Really "dig" to get the answers. DON'T wait until things are a BIG problem!

Armed with this information, you and your student should set aside time to do some long term planning. It's always best to have plans written down, even if it is a "skeleton timeline."  This will help everyone know what to expect and provides a sense of security

Getting Started with Homework

My own son has trouble following through with instructions. I ask him to get his shoes on and ten  minutes later he is playing in his room with his shoes next to him, but not on his feet. This continues with other responsibilities like homework. 

I've made my own list of things for students (who act like my son) to get started in my class:
 1. Get out your agenda
2. Write down the homework
3 Get out your opening activity (DO NOW, Sponge activity) 
4. Answer the opening activity
5. Get out your homework

This list works well for my RSP, ELL, and easily distracted students. I have laminated these instructions on a flashcard. I tell students they are to be out on their desk every time they come to my class. Usually the students have these memorized after several weeks and give me back the cards. They are able to keep up with class and don't get behind in the first ten minutes of class. 

Stowell Learning Center has a similar tip that may work for your child:

Have you ever told your son or daughter to start doing their homework, only to find them 30 minutes later just wasting time, doing other things, or staring at the pile of homework but not doing it? 

This week's tip is all about getting started.

It used to baffle me why kids wouldn't sit down and just get their work done. Now, I understand...what's obvious to me is not obvious to them!

This is one of those tips that apply whether your child struggles in school or not.

If your bright child struggles in school, this won't make the actual work easier, but it will get them organized and moving forward.   

Homework Tip
Homework Problem:
"What do I do first?"

This may sound very simple.  In fact, the answer should be obvious to everyone.

Except we know that the set of skills known as the Executive Function Skills don't actually finish developing until about the age of 25.  That means what's obvious to adults isn't so obvious to students.

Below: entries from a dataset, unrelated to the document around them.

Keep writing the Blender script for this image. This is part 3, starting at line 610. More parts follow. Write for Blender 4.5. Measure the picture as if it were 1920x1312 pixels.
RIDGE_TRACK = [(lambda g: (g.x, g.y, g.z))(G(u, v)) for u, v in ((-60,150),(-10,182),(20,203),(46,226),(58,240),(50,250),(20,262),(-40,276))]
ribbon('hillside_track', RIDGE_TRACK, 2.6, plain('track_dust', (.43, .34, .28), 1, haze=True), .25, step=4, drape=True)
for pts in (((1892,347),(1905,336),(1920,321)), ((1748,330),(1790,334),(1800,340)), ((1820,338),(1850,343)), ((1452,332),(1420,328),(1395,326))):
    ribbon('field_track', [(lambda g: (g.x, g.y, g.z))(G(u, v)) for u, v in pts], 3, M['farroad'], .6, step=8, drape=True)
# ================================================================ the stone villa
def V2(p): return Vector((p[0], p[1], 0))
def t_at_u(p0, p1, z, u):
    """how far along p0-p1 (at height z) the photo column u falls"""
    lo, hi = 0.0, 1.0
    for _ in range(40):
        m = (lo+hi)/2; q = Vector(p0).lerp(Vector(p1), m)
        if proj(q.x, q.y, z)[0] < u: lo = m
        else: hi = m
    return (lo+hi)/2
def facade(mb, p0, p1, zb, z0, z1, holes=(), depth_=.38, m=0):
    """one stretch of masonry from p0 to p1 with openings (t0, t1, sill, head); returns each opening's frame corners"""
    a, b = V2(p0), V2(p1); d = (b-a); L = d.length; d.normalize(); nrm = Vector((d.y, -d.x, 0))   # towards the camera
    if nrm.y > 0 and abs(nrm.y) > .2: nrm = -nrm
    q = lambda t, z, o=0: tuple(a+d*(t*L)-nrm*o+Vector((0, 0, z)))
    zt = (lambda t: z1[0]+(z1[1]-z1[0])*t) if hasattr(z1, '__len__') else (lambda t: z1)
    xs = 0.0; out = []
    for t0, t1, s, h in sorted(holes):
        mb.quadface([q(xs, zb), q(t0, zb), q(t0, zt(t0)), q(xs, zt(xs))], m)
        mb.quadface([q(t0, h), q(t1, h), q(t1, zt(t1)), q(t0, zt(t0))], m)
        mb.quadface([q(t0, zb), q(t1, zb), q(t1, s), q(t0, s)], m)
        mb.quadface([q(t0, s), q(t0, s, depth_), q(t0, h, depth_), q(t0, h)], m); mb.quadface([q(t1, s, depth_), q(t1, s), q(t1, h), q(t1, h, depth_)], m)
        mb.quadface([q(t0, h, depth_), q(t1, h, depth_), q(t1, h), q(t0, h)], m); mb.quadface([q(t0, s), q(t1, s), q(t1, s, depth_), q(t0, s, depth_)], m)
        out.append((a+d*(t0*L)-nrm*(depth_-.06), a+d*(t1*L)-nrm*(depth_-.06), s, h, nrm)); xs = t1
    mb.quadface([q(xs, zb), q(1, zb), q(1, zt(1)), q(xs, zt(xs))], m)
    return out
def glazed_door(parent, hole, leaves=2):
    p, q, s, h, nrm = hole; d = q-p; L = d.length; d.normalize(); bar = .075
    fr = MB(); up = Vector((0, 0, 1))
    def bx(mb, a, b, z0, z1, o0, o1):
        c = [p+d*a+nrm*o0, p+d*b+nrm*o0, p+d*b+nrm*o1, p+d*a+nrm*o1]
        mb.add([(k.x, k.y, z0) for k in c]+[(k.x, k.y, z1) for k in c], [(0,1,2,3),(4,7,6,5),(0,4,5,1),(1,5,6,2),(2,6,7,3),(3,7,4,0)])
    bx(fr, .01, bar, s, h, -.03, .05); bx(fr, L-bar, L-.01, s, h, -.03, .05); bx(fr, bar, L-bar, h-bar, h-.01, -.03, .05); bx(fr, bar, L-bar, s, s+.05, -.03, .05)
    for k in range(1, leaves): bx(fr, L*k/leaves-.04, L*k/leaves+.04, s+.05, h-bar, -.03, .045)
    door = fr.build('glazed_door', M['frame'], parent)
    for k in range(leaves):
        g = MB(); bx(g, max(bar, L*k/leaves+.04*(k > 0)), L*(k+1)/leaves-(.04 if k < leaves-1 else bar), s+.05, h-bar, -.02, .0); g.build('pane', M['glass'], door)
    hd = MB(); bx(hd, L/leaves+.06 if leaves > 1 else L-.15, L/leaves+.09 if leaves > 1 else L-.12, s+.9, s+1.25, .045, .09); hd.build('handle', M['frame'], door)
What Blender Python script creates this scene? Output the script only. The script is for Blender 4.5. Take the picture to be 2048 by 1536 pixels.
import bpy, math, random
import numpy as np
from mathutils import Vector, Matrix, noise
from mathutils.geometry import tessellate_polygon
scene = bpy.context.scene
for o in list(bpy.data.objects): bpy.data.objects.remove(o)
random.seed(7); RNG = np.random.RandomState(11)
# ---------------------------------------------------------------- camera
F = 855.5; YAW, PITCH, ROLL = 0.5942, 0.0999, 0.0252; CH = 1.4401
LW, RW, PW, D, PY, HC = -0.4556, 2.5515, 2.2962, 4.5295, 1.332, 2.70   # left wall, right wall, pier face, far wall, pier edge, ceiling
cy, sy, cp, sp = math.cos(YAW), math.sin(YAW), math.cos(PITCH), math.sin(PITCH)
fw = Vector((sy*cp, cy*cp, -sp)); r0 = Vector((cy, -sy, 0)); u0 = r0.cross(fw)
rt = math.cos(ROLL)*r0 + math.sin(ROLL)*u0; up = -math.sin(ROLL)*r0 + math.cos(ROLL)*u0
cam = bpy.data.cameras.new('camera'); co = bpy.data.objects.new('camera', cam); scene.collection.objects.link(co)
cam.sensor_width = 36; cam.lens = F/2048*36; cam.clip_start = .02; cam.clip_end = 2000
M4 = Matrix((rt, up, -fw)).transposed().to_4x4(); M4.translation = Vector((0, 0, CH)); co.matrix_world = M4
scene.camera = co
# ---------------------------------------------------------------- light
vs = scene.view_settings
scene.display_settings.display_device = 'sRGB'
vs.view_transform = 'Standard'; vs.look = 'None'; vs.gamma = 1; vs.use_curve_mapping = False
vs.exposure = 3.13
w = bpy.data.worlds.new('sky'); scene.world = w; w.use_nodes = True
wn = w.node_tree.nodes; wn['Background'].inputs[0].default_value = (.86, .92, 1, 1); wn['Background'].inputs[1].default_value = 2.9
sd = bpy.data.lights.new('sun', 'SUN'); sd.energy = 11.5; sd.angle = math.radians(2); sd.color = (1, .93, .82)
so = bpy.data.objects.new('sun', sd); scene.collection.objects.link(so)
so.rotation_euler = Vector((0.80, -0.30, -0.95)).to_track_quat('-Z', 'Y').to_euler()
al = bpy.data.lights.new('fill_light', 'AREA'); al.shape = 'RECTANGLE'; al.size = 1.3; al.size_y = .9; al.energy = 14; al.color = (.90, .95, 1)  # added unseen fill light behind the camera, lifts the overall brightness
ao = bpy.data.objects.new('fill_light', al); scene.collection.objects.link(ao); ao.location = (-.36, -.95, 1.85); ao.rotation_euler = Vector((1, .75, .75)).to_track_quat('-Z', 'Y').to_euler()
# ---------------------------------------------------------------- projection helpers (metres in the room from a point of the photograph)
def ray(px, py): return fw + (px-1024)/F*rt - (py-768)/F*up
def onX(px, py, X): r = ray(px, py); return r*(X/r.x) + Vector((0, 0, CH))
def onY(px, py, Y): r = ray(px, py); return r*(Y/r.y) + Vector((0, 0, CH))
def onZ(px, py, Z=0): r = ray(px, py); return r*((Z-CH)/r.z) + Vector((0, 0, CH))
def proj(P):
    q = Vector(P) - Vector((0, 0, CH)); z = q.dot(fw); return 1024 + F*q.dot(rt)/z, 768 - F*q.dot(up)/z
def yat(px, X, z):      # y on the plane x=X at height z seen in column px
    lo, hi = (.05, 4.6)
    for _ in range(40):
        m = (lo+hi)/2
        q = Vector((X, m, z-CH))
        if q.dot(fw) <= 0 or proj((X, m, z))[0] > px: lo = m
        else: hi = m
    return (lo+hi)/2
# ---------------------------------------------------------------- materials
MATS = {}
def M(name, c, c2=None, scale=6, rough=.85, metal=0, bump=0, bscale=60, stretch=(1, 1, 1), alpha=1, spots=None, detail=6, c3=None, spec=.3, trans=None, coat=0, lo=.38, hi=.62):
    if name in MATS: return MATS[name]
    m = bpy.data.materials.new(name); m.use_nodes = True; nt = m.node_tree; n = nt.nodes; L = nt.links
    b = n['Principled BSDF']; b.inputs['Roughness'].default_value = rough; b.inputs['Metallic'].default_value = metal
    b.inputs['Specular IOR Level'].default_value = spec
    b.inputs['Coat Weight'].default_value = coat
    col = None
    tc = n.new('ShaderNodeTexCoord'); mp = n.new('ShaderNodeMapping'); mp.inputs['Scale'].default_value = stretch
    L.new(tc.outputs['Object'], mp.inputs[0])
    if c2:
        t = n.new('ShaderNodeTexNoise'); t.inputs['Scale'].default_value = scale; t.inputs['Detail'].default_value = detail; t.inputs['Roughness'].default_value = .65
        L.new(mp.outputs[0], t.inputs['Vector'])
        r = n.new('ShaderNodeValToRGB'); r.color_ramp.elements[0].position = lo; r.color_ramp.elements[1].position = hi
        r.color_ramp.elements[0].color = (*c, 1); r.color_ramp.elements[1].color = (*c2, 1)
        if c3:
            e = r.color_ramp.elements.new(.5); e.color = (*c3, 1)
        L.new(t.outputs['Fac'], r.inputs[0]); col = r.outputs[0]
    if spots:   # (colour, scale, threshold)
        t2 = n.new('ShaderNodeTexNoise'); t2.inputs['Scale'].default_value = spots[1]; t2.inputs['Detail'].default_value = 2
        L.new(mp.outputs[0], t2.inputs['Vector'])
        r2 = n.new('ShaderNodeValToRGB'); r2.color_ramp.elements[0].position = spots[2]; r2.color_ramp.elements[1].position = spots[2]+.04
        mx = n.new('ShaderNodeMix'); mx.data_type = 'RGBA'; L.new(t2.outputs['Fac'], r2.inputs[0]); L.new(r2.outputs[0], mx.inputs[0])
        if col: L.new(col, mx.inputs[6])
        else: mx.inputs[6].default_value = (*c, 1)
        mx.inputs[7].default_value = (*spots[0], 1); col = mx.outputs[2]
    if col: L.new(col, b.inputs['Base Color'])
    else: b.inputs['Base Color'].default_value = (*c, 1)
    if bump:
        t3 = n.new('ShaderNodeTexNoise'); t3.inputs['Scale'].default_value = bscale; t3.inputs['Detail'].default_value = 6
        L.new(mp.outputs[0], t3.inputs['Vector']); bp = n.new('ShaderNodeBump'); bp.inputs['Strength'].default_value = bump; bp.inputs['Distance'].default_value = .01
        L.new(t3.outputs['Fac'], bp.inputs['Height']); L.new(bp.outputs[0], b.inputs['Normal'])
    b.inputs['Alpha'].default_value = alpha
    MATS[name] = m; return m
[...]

Even bright older children (yes, especially those in high school) put off getting homework started just because they aren't sure what to do first.  And often they don't really understand why they are procrastinating!
Homework Solution:
Getting the Homework Started -
A Quick 4-Step Plan
Use these 4 steps to get started and keep homework organized all the way through the process.
  1. Help your child look at ALL of the homework he has.  Together decide about how much time is needed for EACH assignment.
  2. Prioritize the assignments in order from hardest to easiest
  3. As assignments are completed, teach your child to check them off.  Seeing one's own progress (checking off the assignment) is very motivating.
  4. Help your child develop a habit of putting their completed assignments in an appropriate place in their folder and backpack.  Habits don't develop without practice, so lots of monitoring and praise is needed here.
While this is pretty obvious organizational "stuff," it actually involves a lot of skills that kids won't develop until later on in life.  Getting started now will give them a procedure they can use for the rest of their lives.